Illustrators and icon designers fall into the same group and generally need the same tools. They rely almost exclusively on vector tools to do their work, and the more powerful the better. They may work from initial sketches but otherwise rarely do hand-drawn work with a tablet.

Essential features:

Powerful vector tools: A well-designed pen tool, point/handle editors and pathfinding tools are all absolutely essential. Any path, once placed, should always be fully editable.

Gradients:
Standard gradient fills are a must have, but many will also want mesh gradients or gradients that follow a path.

Export to standard file formats: One of the reasons illustrators work in vectors is so the final output can be resolution-independent. You should be able to export to a variety of standards like EPS, SVG and PDF. Bonus if you can export to AI as well.

Bitmap layer for tracing: Your canvas should be able to support bitmap layers so you can easily trace over photographs with the pen tool.

Wish list:

Icon preview: Automatically generate a view that lets you preview your icon at a number of different sizes on various backgrounds.

Hand-drawing tools: Tools that convert input from a pen tablet to paths are great, but even better when you can use different kinds of brushes that respond to pen pressure.

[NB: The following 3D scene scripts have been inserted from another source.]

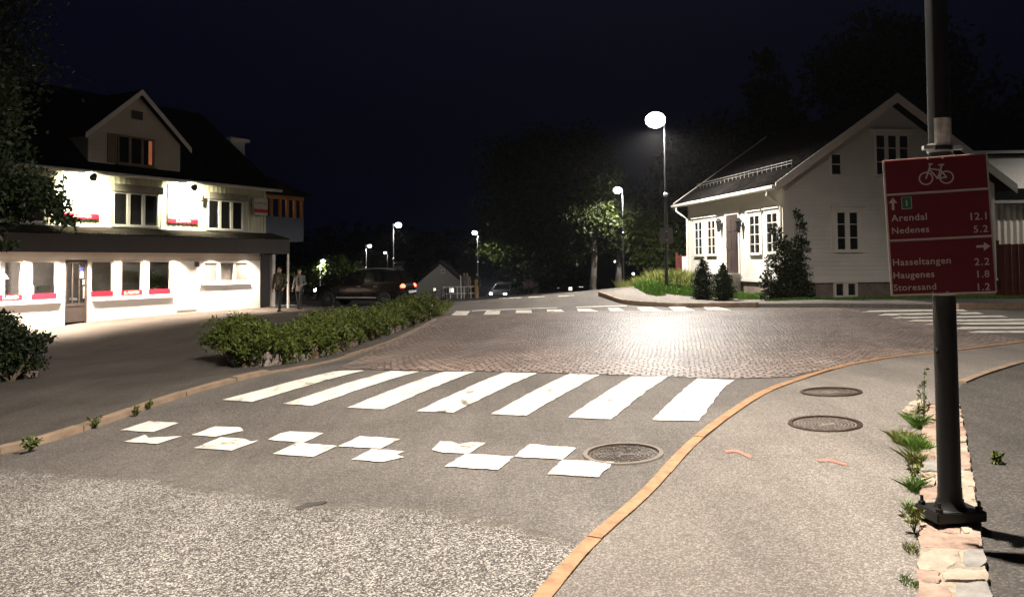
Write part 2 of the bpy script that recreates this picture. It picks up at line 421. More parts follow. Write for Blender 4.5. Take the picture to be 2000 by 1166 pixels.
# asphalt everywhere between the houses, then the pieces that differ
edge_pts = [Vector((-34, -8, 0)), Vector((20, -8, 0)), Vector((22, 20, 0)), Vector((12, 22.6, 0)), Vector((7.6, 23.4, 0)), Vector((5, 28, 0)), Vector((4.2, 34, 0)), Vector((3.4, 40, 0)),
            Vector((4, 60, 0)), Vector((6, 110, 0)), Vector((-3, 110, 0)), Vector((-5, 60, 0)), Vector((-5.5, 47, 0)), Vector((-26, 50, 0)), Vector((-40, 36, 0))]
struct(drape([edge_pts], -.006, .5, 'road', M_road))
fore_edge = [(-520, 1010), (-160, 925), (0, 884), (60, 870), (140, 846), (250, 809), (345, 776), (440, 749), (520, 730), (600, 716), (700, 690), (780, 660), (850, 624)]
FE = GP(fore_edge)
fore_poly = [p.copy() for p in FE] + [Vector((-4.6, 33, 0)), Vector((-9, 36, 0)), Vector((-30, 30, 0)), Vector((-30, 4.0, 0)), Vector((-9, 4.0, 0))]
struct(drape([rough_edge(fore_poly, .4, .015)], -.001, .5, 'forecourt', M_fore))
co = GP([(0, 908), (100, 922), (300, 932), (420, 955), (560, 968), (620, 985), (820, 985), (1000, 1020), (1110, 1052)])
kerb_px = [(1000, 1240), (1060, 1166), (1152, 1060), (1260, 965), (1348, 870), (1424, 810), (1492, 767), (1558, 742), (1650, 714), (1740, 698), (1830, 688), (1910, 679), (2010, 666), (2150, 655)]
KB = [G(x, y) for x, y in kerb_px]
coarse_poly = rough_edge(co, .10, .03, False) + [KB[2] + Vector((-.06, 0, 0)), KB[1] + Vector((-.07, 0, 0)), KB[0] + Vector((-.08, 0, 0)), Vector((.2, -3, 0)), Vector((-9, -3, 0)), Vector((-9, 5.2, 0))]
crs = struct(drape([coarse_poly], -.002, .25, 'coarse_road_patch', M_coarse))
att = crs.data.attributes.new('seam', 'FLOAT', 'POINT'); sv = []
for v in crs.data.vertices:
    p = Vector((v.co.x, v.co.y)); best = 9
    for a, b in zip(co, co[1:]):
        a2 = a.xy; d = b.xy - a2; tt = min(1, max(0, (p - a2).dot(d) / d.length_squared)); best = min(best, (p - a2 - d * tt).length)
    sv.append(min(1, best / .6))
att.data.foreach_set('value', sv)
pt = GP([(575, 991), (600, 981), (640, 978), (628, 985), (606, 989), (585, 996)]); struct(drape([rough_edge(pt, .03, .008)], .002, .5, 'tar_patch', simple('tar', (.055, .048, .041), .6, vary=.3)))
cob = GP([(655, 722), (860, 724), (1050, 727), (1240, 733), (1440, 739), (1540, 736)]) + [KB[8] + Vector((0, .06, 0)), KB[9] + Vector((0, .06, 0)), KB[10] + Vector((0, .06, 0)), KB[11], KB[12]] + \
    GP([(1900, 645), (1790, 622), (1690, 607), (1620, 601), (1560, 602), (1440, 606), (1300, 606), (1140, 607), (1000, 612), (872, 617), (800, 648), (735, 680)])
struct(drape([cob], .003, .5, 'cobbled_crossing', M_cobble))
# right-hand pavement inside the flush kerb, and the drive beyond the low wall
pv = [p + Vector((.05, 0, 0)) for p in KB] + [Vector((14, 13.5, 0)), Vector((14, 8.7, 0))] + GP([(2000, 706), (1880, 745), (1840, 775), (1862, 1000), (1880, 1166)]) + [Vector((1.9, -3, 0)), Vector((.4, -3, 0))]
struct(drape([pv], -.002, .5, 'pavement', M_pave))
dv = GP([(1880, 748), (2000, 709)]) + [Vector((14, 8.6, 0)), Vector((14, -3, 0)), Vector((2.1, -3, 0))] + GP([(1900, 1166), (1870, 1000), (1850, 800)])
struct(drape([dv], .002, .5, 'driveway', M_drive))

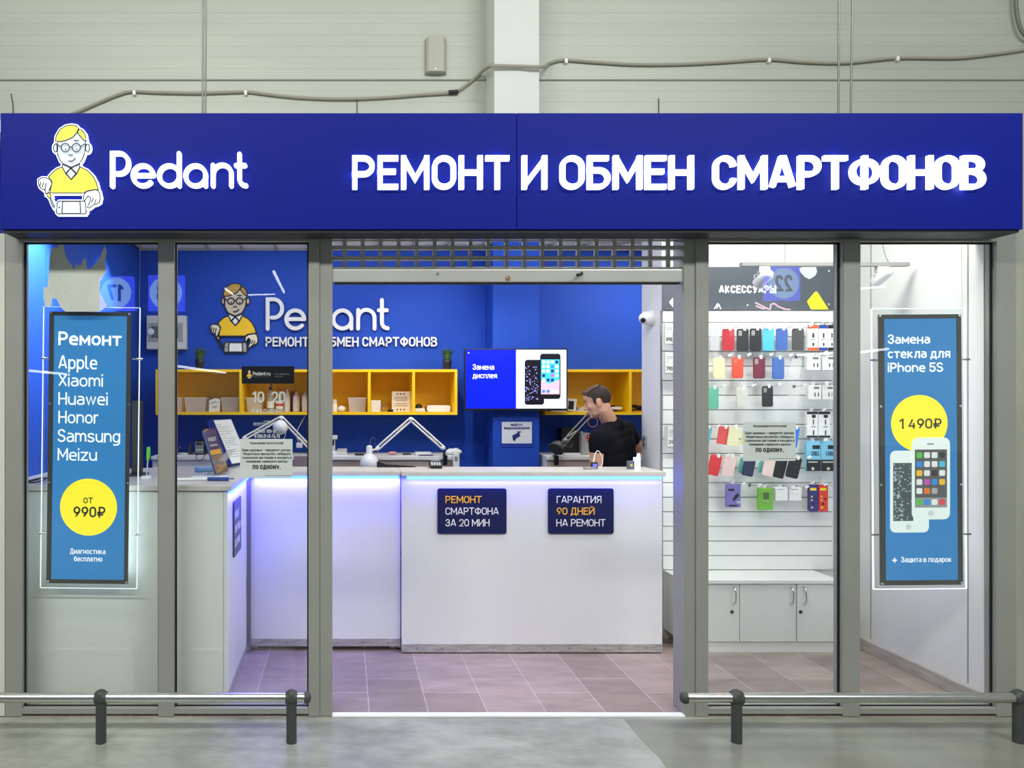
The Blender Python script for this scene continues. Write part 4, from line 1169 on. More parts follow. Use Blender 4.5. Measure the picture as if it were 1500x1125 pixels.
part('bag', MB().tube([(wx(303.8, 6.5), 2.86, SB + .001), (wx(303.8, 6.5), 2.86, SB + .07), (wx(302.6, 6.5), 2.86, SB + .11), (wx(302.2, 6.5), 2.86, SB + .145)], [.012, .016, .013, .003], 9), mat('milky_film', (226, 224, 216), .3, trans=.15), t)


def bottle(px0, px1, ptop, body, cap, label, capm, lab=None, d=6.46, shoulder=.62, capw=.42, clear=False):
    cx = wx((px0 + px1) / 2, d); R = (wx(px1, d) - wx(px0, d)) / 2; y = d - D + .05
    hh = wz(ptop, d) - SB
    t = thing('bottle', label, 'bottle', (cx, y, SB), 'bottles on the yellow shelf')
    part('body', MB().lathe([(R * .9, .0006), (R, .006), (R, hh * shoulder), (R * .85, hh * (shoulder + .08)), (R * .42, hh * (shoulder + .18)), (R * .36, hh * (shoulder + .22))], (cx, y, SB), EZ, 20), body, t)
    part('cap', MB().lathe([(R * capw, hh * (shoulder + .2)), (R * capw, hh * .96), (R * capw * .7, hh)], (cx, y, SB), EZ, 14), capm, t)
    if lab:
        for z0, z1, m in lab:
            part('label', MB().lathe([(R * 1.012, hh * z0), (R * 1.012, hh * z1)], (cx, y, SB), EZ, 20, False), m, t)
    return t


CLEAR = mat('clear_plastic', (222, 224, 222), .15, trans=.6)
REDP = mat('red_plastic', (205, 40, 36), .45)
bottle(390, 401, 566, CLEAR, None, 'clear bottle with purple-black cap and small white label, first of the bottles', mat('purple_cap', (52, 34, 84), .4), [(.15, .42, PAPER)], shoulder=.66)
bottle(403, 414.5, 567.5, CLEAR, None, 'clear bottle with red cap and red striped label', mat('coral_cap', (232, 76, 52), .4), [(.12, .24, PAPER), (.24, .33, REDP), (.33, .46, PAPER)], shoulder=.66)
bottle(415.5, 424.5, 570, WPLAS, None, 'slim white spray bottle with pointed nozzle beside the red capped bottle', WPLAS, shoulder=.7, capw=.3)
bottle(428.5, 438.5, 574, WPLAS, None, 'white bottle with a vertical orange-red stripe on its label', WPLAS, [(.1, .66, PAPER)], shoulder=.74)
bottle(441.5, 452, 574, WPLAS, None, 'plain white bottle closest to the grey window post', WPLAS, shoulder=.74)
bottle(424.5, 432.5, 566, mat('amber_plastic', (150, 92, 40), .3), None, 'brown bottle standing behind the white ones with pale cap', mat('pale_cap', (210, 200, 190), .4), d=6.56)
t = thing('white_jar', 'small white jar with pale lid beside the doorway post', 'jar', (wx(490.5, 6.45), 2.72, SB))
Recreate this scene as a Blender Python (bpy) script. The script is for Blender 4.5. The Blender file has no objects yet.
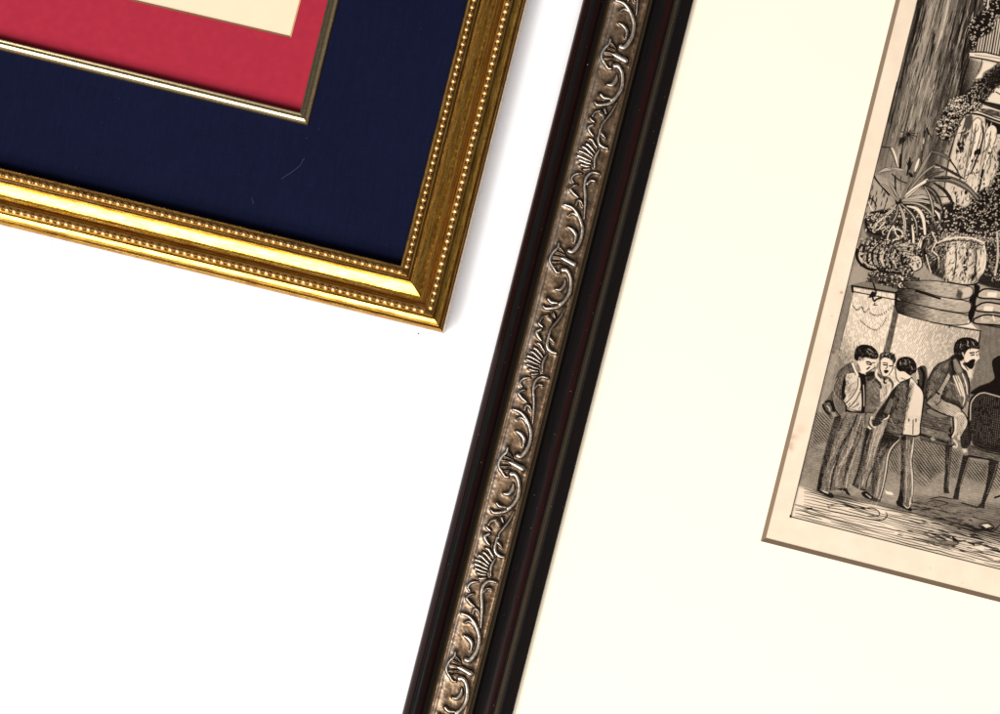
import bpy, math, random
import numpy as np

# ------------------------------------------------------------------ basics
S = 0.0005            # one unit of the working grid is half a millimetre
H = 1.30              # camera height
C = bpy.context.scene.collection
rnd = random.Random(7)
nr = np.random.RandomState(11)

def W(px, py, h=0.0):
    """point of the picture plane, standing h half-millimetres above the table"""
    z = h * S
    k = S * (H - z) / H
    return ((px - 500) * k, (357 - py) * k, z)

def tag(o, label=None, cat=None, kind=None, group=None):
    if label: o['label'] = label
    if cat: o['category'] = cat
    if kind: o['kind'] = kind
    if group: o['group'] = group
    return o

def empty(name, loc):
    o = bpy.data.objects.new(name, None)
    o.empty_display_size = 0.02
    C.objects.link(o); o.location = loc
    return o

def obj(name, verts, faces, mat, parent=None, smooth=False, uv=None, attr=None):
    """verts in world coordinates; parent may sit anywhere (no rotation, unit scale)"""
    off = (0, 0, 0)
    if parent is not None:
        p = parent; off = [0, 0, 0]
        while p is not None:
            for i in range(3): off[i] += p.location[i]
            p = p.parent
    V = np.asarray(verts, dtype=np.float64).reshape(-1, 3) - np.array(off)
    me = bpy.data.meshes.new(name)
    if isinstance(faces, np.ndarray) and faces.ndim == 2 and faces.shape[1] == 4:
        n = len(faces)
        me.vertices.add(len(V)); me.vertices.foreach_set('co', V.astype(np.float32).ravel())
        me.loops.add(n * 4); me.loops.foreach_set('vertex_index', faces.astype(np.int32).ravel())
        me.polygons.add(n)
        me.polygons.foreach_set('loop_start', np.arange(0, 4 * n, 4, dtype=np.int32))
        me.polygons.foreach_set('loop_total', np.full(n, 4, dtype=np.int32))
        me.update(calc_edges=True)
    else:
        me.from_pydata([tuple(v) for v in V], [], [tuple(int(i) for i in f) for f in faces])
        me.update()
    if uv is not None:
        uvl = me.uv_layers.new(name='UVMap')
        li = np.zeros(len(me.loops), dtype=np.int32)
        me.loops.foreach_get('vertex_index', li)
        uvl.data.foreach_set('uv', np.asarray(uv, dtype=np.float32)[li].ravel())
    if attr:
        for k, a in attr.items():
            at = me.attributes.new(k, 'FLOAT', 'POINT')
            at.data.foreach_set('value', np.asarray(a, dtype=np.float32).ravel())
    if smooth:
        me.polygons.foreach_set('use_smooth', [True] * len(me.polygons))
    me.validate()
    me.materials.append(mat)
    o = bpy.data.objects.new(name, me)
    C.objects.link(o)
    if parent is not None: o.parent = parent
    return o

# ------------------------------------------------------------------ materials
class NT:
    def __init__(self, name):
        self.m = bpy.data.materials.new(name); self.m.use_nodes = True
        self.t = self.m.node_tree; self.b = self.t.nodes['Principled BSDF']
    def n(self, typ, **kw):
        x = self.t.nodes.new(typ)
        for k, v in kw.items():
            if k in x.inputs: x.inputs[k].default_value = v
            else: setattr(x, k, v)
        return x
    def l(self, a, b): self.t.links.new(a, b)
    def noise(self, vec, scale, detail=4, rough=0.55):
        x = self.n('ShaderNodeTexNoise'); x.inputs['Scale'].default_value = scale
        x.inputs['Detail'].default_value = detail; x.inputs['Roughness'].default_value = rough
        self.l(vec, x.inputs['Vector']); return x.outputs['Fac']
    def ramp(self, fac, stops, interp='LINEAR'):
        r = self.n('ShaderNodeValToRGB'); cr = r.color_ramp; cr.interpolation = interp
        while len(cr.elements) > 1: cr.elements.remove(cr.elements[0])
        for i, (p, c) in enumerate(stops):
            e = cr.elements[0] if i == 0 else cr.elements.new(p)
            e.position = p
            e.color = (c, c, c, 1) if not hasattr(c, '__len__') else (*c, 1)
        self.l(fac, r.inputs['Fac']); return r.outputs['Color']
    def mix(self, fac, a, b, mode='MIX'):
        x = self.n('ShaderNodeMix', data_type='RGBA', blend_type=mode)
        for s, v in ((x.inputs[0], fac), (x.inputs[6], a), (x.inputs[7], b)):
            if hasattr(v, 'is_linked') or hasattr(v, 'links'): self.l(v, s)
            elif hasattr(v, '__len__'): s.default_value = (*v, 1)
            else: s.default_value = v
        return x.outputs[2]
    def math(self, op, a, b=0.0):
        x = self.n('ShaderNodeMath', operation=op)
        for s, v in ((x.inputs[0], a), (x.inputs[1], b)):
            if hasattr(v, 'links'): self.l(v, s)
            else: s.default_value = v
        return x.outputs[0]
    def mapping(self, vec, scale=(1, 1, 1), rot=(0, 0, 0)):
        x = self.n('ShaderNodeMapping'); x.inputs['Scale'].default_value = scale
        x.inputs['Rotation'].default_value = rot
        self.l(vec, x.inputs['Vector']); return x.outputs['Vector']
    def bump(self, h, strength, dist):
        x = self.n('ShaderNodeBump'); x.inputs['Strength'].default_value = strength
        x.inputs['Distance'].default_value = dist
        self.l(h, x.inputs['Height']); self.l(x.outputs['Normal'], self.b.inputs['Normal'])
    def set(self, **kw):
        for k, v in kw.items():
            k = k.replace('_', ' ')
            s = self.b.inputs[k]
            if hasattr(v, 'links'): self.l(v, s)
            elif hasattr(v, '__len__'): s.default_value = (*v, 1)
            else: s.default_value = v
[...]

Where others have done it right:

Sadly, I can think of no professional-grade vector illustration tool. Some swear by the open-source app Inkscape, but I’ve never seen it used in professional circles and don’t have much personal experience with it myself.

 

Say what you will about Photoshop, it’s pretty amazing that one single app services all four of these archetypes. However, the flip side of that is that for any one of them, 75% of the app’s features are totally useless. Specialization and customer service is where independent software is strongest. If you can align yourself with your users, and if you listen to their needs, you will find yourself with a very willing audience. We all hate paying $1k+ to Adobe for a bunch of features we never use. We’d much rather pay $50 to an indie developer for exactly what we need.